What is being asked: Search the data for the string "this" and gather each line it is in.
============================================================
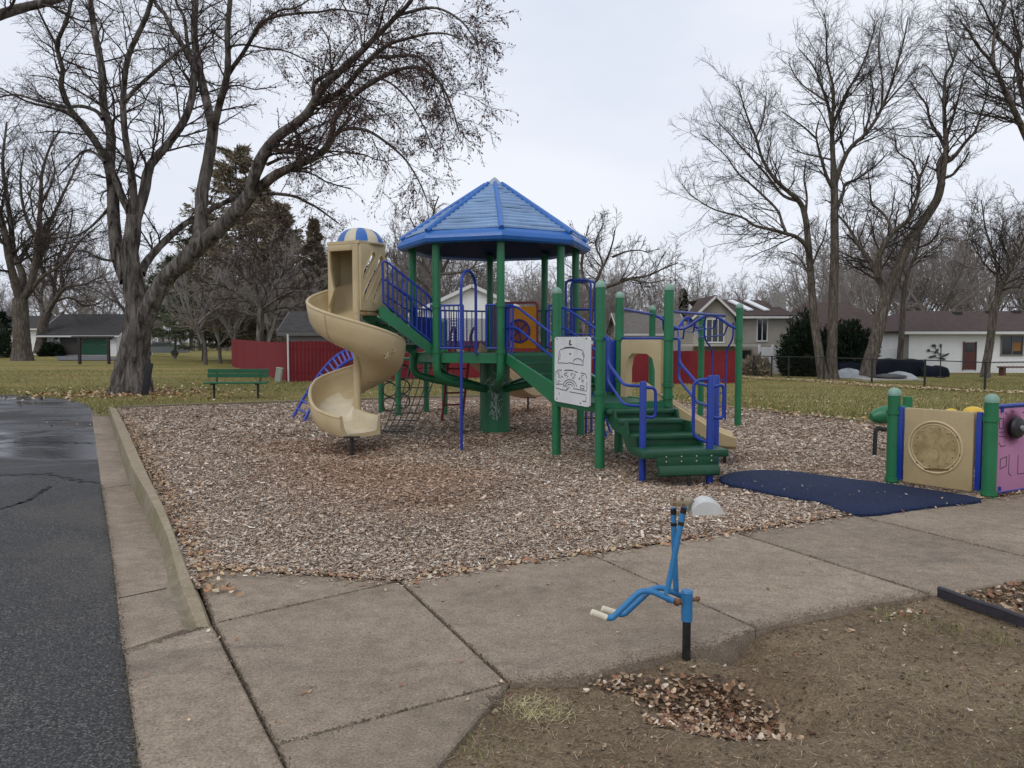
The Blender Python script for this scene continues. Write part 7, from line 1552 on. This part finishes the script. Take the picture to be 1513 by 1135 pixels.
# garden things behind the chain fence
q = P(1389, 560, 44); m = MB(); gz = gz_at(q.x, 44); m.tube([(q.x, 44, gz), (q.x, 44, Z(513, 44))], 0.03, 8); m.box((q.x, 44, gz + 0.03), (0.4, 0.4, 0.06)); o = m.build('garden_pole', BLACK); tag(o, 'thin black pole standing on the lawn in front of the wall ornament', 'pole')
navy = mat('navy_cover', (0.006, 0.009, 0.018), 0.85, spec=0.15, var=0.3, noise=1.2)
d = 46.5
for (pa, pb, ya, yb2, lab) in ((1236, 1296, 535, 556, 'long dark navy covered garden sofa behind the leaning tree trunks'), (1290, 1362, 530, 556, 'taller dark navy covered furniture left of the white house, with a raised back'), (1357, 1396, 540, 552, 'low dark navy covered bench end beside the white house wall')):
    xa, xb = X(pa, d), X(pb, d); zb = gz_at(xa, d); zt = Z(ya, d); m = MB(); n = 9
    vs = []
    for (yy, zz) in ((d - 0.55, zb), (d - 0.6, zb + 0.25), (d - 0.5, zt - 0.18), (d - 0.35, zt - 0.05), (d + 0.2, zt), (d + 0.45, zt - 0.08), (d + 0.5, zb)):
        for i in range(n): t = i / (n - 1); vs.append((xa + (xb - xa) * t, yy + 0.03 * math.sin(i * 2.2), zz - (0.05 * (1 - math.sin(PI * t)) + 0.04 * math.sin(i * 1.7)) * (zz > zb + 0.3)))
    fs = [[r * n + i, r * n + i + 1, (r + 1) * n + i + 1, (r + 1) * n + i] for r in range(6) for i in range(n - 1)] + [[r * n for r in range(7)], [r * n + n - 1 for r in range(7)][::-1]]
    m.add(vs, fs); o = m.build('covered_furniture', navy, smooth=40); tag(o, lab, 'furniture', 'covered garden furniture')
    d -= 0.4
tarp = mat('tarp_clear', (0.33, 0.36, 0.385), 0.3, var=0.15, noise=2)
for px, w, h, lab in ((1254, 2.3, 0.5, 'pale translucent tarp heap between the vertical trunk and the forked tree'), (1330, 1.9, 0.34, 'smaller pale tarp heap at the foot of the thin crooked tree')):
    d = 44.5; xc = X(px, d); zb = gz_at(xc, d); vs = []; fs = []; n, k = 18, 8
    for j in range(k + 1):
        r = j / k
        for i in range(n): a = 2 * PI * i / n; rr_ = 1 + 0.12 * math.sin(3 * a + px) + 0.06 * math.sin(7 * a); vs.append((xc + w / 2 * r * rr_ * math.cos(a), d + 0.7 * r * rr_ * math.sin(a), zb + h * (1 - r ** 2.2) * (1 + 0.12 * math.sin(5 * a + j))))
    for j in range(k):
        for i in range(n): fs.append([j * n + i, j * n + (i + 1) % n, (j + 1) * n + (i + 1) % n, (j + 1) * n + i])
    m = MB(); m.add(vs, fs); o = m.build('tarp_heap', tarp, smooth=60); tag(o, lab, 'tarp', 'tarp heaps in the garden')
d = 42; xc = X(1317, d); zb = gz_at(xc, d); FPT = thing('fire_pit', 'round dark garden fire pit on a pale slab in front of the thin crooked tree', 'fire pit', (xc, d, zb)); m = MB(); m.lathe([(0.55, zb + 0.08), (0.85, zb + 0.16), (0.8, zb + 0.25), (0.3, zb + 0.33), (0, zb + 0.34)], (xc, d, 0), 20); m.build('bowl', mat('iron_dark', (0.05, 0.05, 0.055), 0.6), FPT); m = MB(); m.box((xc - 0.2, d, zb + 0.04), (3.2, 1.6, 0.10)); m.build('slab', mat('pale_slab', (0.42, 0.40, 0.37), 0.8, var=0.1, noise=3), FPT, smooth=0)
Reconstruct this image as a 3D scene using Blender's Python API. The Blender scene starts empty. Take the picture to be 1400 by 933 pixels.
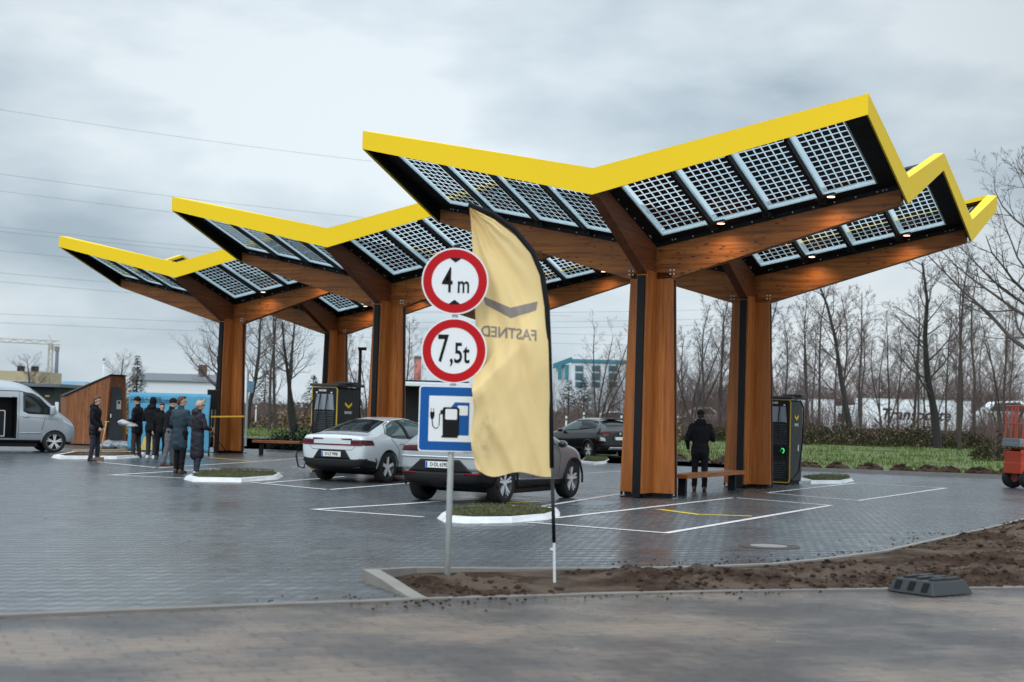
import bpy, bmesh, math, random
from mathutils import Vector, Matrix, noise
from mathutils.bvhtree import BVHTree
random.seed(7)
PI = math.pi
scene = bpy.context.scene
COL = scene.collection
# ------------------------------------------------------------------ camera (solved from the photograph)
FPX, PITCH, ROLL, CAMH = 2053.2, 0.04817, 0.02742, 1.65
TH, X0, Y0 = -0.48235, 2.9126, 31.233
fw = Vector((0, math.cos(PITCH), math.sin(PITCH)))
_u0 = Vector((0, -math.sin(PITCH), math.cos(PITCH))); _r0 = Vector((1, 0, 0))
rt = _r0*math.cos(ROLL) + _u0*math.sin(ROLL)
up = -_r0*math.sin(ROLL) + _u0*math.cos(ROLL)
def G(px, py, z=0.0):
    """real ground point (world) seen at a photo position, on the level z"""
    d = fw*FPX + rt*(px-700) - up*(py-466.5)
    t = (z-CAMH)/d.z
    return Vector((d.x*t, d.y*t, z))
def A(px, py, Y):
    """world point at depth Y"""
    d = fw*FPX + rt*(px-700) - up*(py-466.5)
    t = Y/d.y
    return Vector((d.x*t, Y, CAMH + d.z*t))
EU = Vector((math.cos(TH), math.sin(TH), 0)); EV = Vector((-math.sin(TH), math.cos(TH), 0))
P0 = Vector((X0, Y0, 0))
def UV(u, v, z=0.0): return P0 + EU*u + EV*v + Vector((0, 0, z))
camd = bpy.data.cameras.new('camera'); cam = bpy.data.objects.new('camera', camd); COL.objects.link(cam)
cam.matrix_world = Matrix(((rt.x, up.x, -fw.x, 0), (rt.y, up.y, -fw.y, 0), (rt.z, up.z, -fw.z, CAMH), (0, 0, 0, 1)))
camd.sensor_width = 36; camd.lens = 36*FPX/1400; camd.clip_end = 6000; camd.clip_start = 0.1
camd.dof.use_dof = True; camd.dof.focus_distance = 28; camd.dof.aperture_fstop = 2.0
scene.camera = cam

# ------------------------------------------------------------------ material helpers
class N:
    def __init__(s, name):
        s.m = bpy.data.materials.new(name); s.m.use_nodes = True
        s.nt = s.m.node_tree; s.nt.nodes.clear()
        s.out = s.nt.nodes.new('ShaderNodeOutputMaterial')
    def n(s, t, **k):
        nd = s.nt.nodes.new(t)
        for a, b in k.items(): setattr(nd, a, b)
        return nd
    def l(s, a, b): s.nt.links.new(a, b)
    def setin(s, sock, v):
        if isinstance(v, bpy.types.NodeSocket): s.l(v, sock)
        else: sock.default_value = v
    def math(s, op, a, b=None, c=None, clamp=False):
        nd = s.n('ShaderNodeMath', operation=op); nd.use_clamp = clamp
        for i, v in enumerate((a, b, c)):
            if v is not None: s.setin(nd.inputs[i], v)
        return nd.outputs[0]
    def mix(s, f, a, b):
        nd = s.n('ShaderNodeMix', data_type='RGBA')
        s.setin(nd.inputs[0], f)
        for i, v in ((6, a), (7, b)):
            if isinstance(v, tuple): v = (*v, 1) if len(v) == 3 else v
            s.setin(nd.inputs[i], v)
        return nd.outputs[2]
    def coord(s, kind='Object', scale=(1, 1, 1), rot=(0, 0, 0), loc=(0, 0, 0)):
        tc = s.n('ShaderNodeTexCoord'); mp = s.n('ShaderNodeMapping')
        mp.inputs['Scale'].default_value = scale; mp.inputs['Rotation'].default_value = rot; mp.inputs['Location'].default_value = loc
        s.l(tc.outputs[kind], mp.inputs[0]); return mp.outputs[0]
    def noise(s, vec, scale=5, detail=4, rough=.55, out='Fac'):
        nd = s.n('ShaderNodeTexNoise'); s.l(vec, nd.inputs['Vector'])
        nd.inputs['Scale'].default_value = scale; nd.inputs['Detail'].default_value = detail; nd.inputs['Roughness'].default_value = rough
        return nd.outputs[out]
    def ramp(s, f, stops):
        nd = s.n('ShaderNodeValToRGB'); s.l(f, nd.inputs[0]); cr = nd.color_ramp
        while len(cr.elements) < len(stops): cr.elements.new(.5)
        for e, (p, c) in zip(cr.elements, stops):
            e.position = p; e.color = (*c, 1) if len(c) == 3 else c
        return nd.outputs[0]
    def rampf(s, f, a, b, lo=0., hi=1.):
        nd = s.n('ShaderNodeMapRange'); s.l(f, nd.inputs[0])
        for i, v in enumerate((a, b, lo, hi)): nd.inputs[i+1].default_value = v
        return nd.outputs[0]
    def bump(s, h, strength=.3, dist=.02):
        nd = s.n('ShaderNodeBump'); s.l(h, nd.inputs['Height']); nd.inputs['Strength'].default_value = strength; nd.inputs['Distance'].default_value = dist
        return nd.outputs[0]
    def bsdf(s, color=None, rough=.5, metal=0., normal=None, coat=0., spec=None, emis=None, estr=0., sheen=0.):
        b = s.n('ShaderNodeBsdfPrincipled')
        if color is not None:
            if isinstance(color, tuple): color = (*color, 1) if len(color) == 3 else color
            s.setin(b.inputs['Base Color'], color)
        s.setin(b.inputs['Roughness'], rough); s.setin(b.inputs['Metallic'], metal)
        if normal is not None: s.l(normal, b.inputs['Normal'])
        b.inputs['Coat Weight'].default_value = coat; b.inputs['Coat Roughness'].default_value = .05
        b.inputs['Sheen Weight'].default_value = sheen
        if spec is not None: b.inputs['Specular IOR Level'].default_value = spec
        if emis is not None:
            b.inputs['Emission Color'].default_value = (*emis, 1); b.inputs['Emission Strength'].default_value = estr
        return b.outputs[0]
    def done(s, sh, disp=None):
        s.l(sh, s.out.inputs[0]); return s.m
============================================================
Response to the task:
The Blender Python script for this scene continues. Write part 7, from line 1552 on. This part finishes the script. Take the picture to be 1513 by 1135 pixels.
Reconstruct this image as a 3D scene using Blender's Python API. The Blender scene starts empty. Take the picture to be 1400 by 933 pixels.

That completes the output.